>> Begin ENTRIES PROVIDED

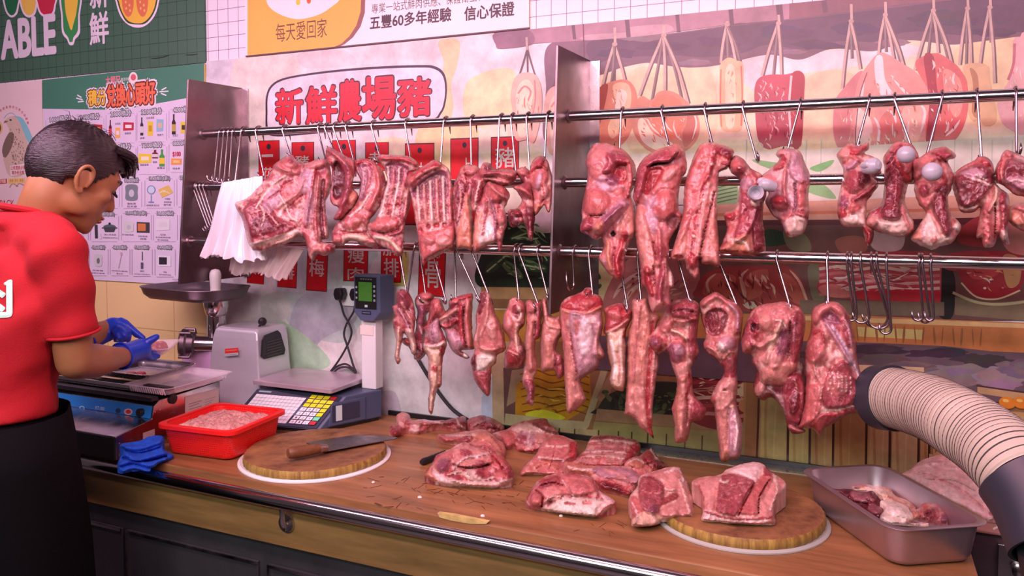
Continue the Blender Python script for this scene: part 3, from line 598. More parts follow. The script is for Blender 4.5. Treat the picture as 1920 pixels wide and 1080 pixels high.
# (b) round tied ham
strings(1245, 66, ((1200, 180), (1222, 195), (1248, 178), (1280, 190), (1292, 195)), 48)
P_([(1186, 240), (1192, 196), (1204, 180), (1222, 188), (1236, 172), (1262, 172), (1290, 192), (1310, 222), (1311, 250), (1298, 274), (1270, 290), (1236, 290), (1206, 275)], (230, 140, 124))
P_([(1220, 200), (1240, 178), (1266, 182), (1282, 204), (1278, 246), (1256, 262), (1230, 250), (1218, 226)], (240, 128, 108)); P_([(1196, 232), (1206, 222), (1226, 250), (1262, 270), (1240, 284), (1206, 266)], (250, 206, 196)); P_([(1290, 204), (1304, 226), (1304, 256), (1284, 276), (1280, 250), (1288, 230)], (214, 116, 106))
for q in (((1210, 215), (1224, 240), (1250, 262)), ((1262, 235), (1270, 256), (1280, 264)), ((1296, 200), (1306, 230), (1298, 262))): p.line(q, 3, own(252, 214, 206), taper=True)
# (c) long sausage
strings(1364, 46, ((1353, 118), (1366, 110), (1382, 122), (1390, 122)), 40)
P_([(1350, 124), (1356, 114), (1368, 108), (1382, 114), (1394, 122), (1394, 180), (1392, 238), (1376, 247), (1354, 243), (1349, 220), (1350, 170)], (248, 180, 152)); P_([(1362, 128), (1376, 124), (1380, 180), (1376, 236), (1362, 236), (1360, 180)], (250, 202, 184)); p.line([(1352, 130), (1351, 190), (1353, 238)], 3, own(226, 130, 100)); p.line([(1390, 124), (1392, 180), (1390, 236)], 3, own(222, 120, 100))
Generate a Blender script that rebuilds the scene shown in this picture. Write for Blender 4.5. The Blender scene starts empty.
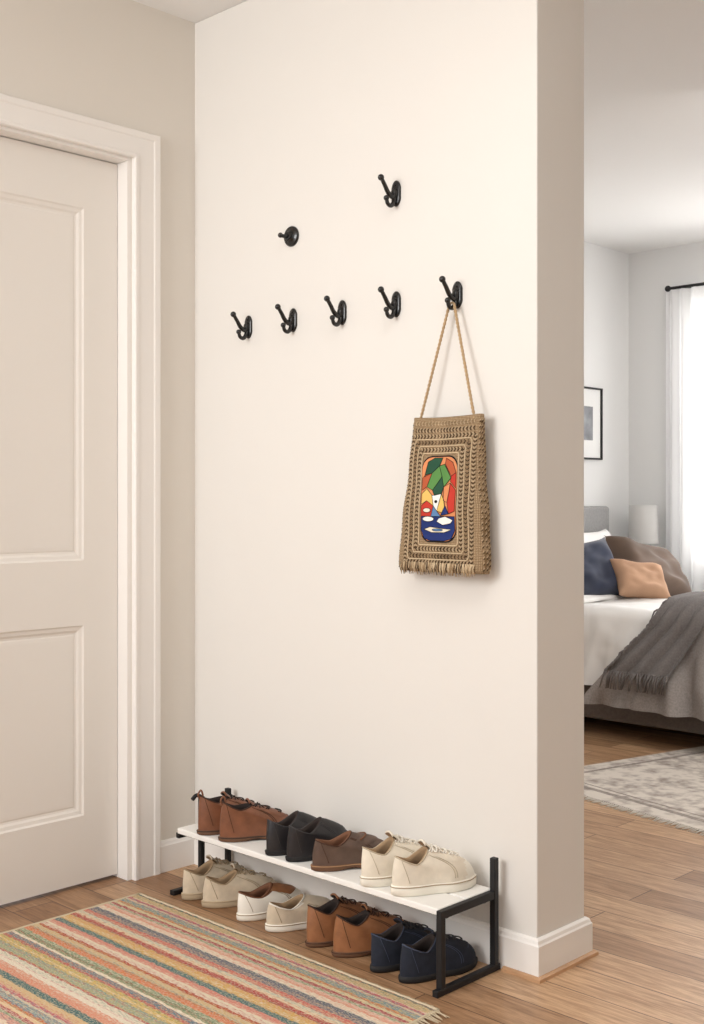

>> End ENTRIES PROVIDED

TASK DIRECTIONS:
Find the word "script" in the material, then list each line that holds it.

ANSWER TO THE TASK:
Continue the Blender Python script for this scene: part 3, from line 598. More parts follow. The script is for Blender 4.5. Treat the picture as 1920 pixels wide and 1080 pixels high.
Generate a Blender script that rebuilds the scene shown in this picture. Write for Blender 4.5. The Blender scene starts empty.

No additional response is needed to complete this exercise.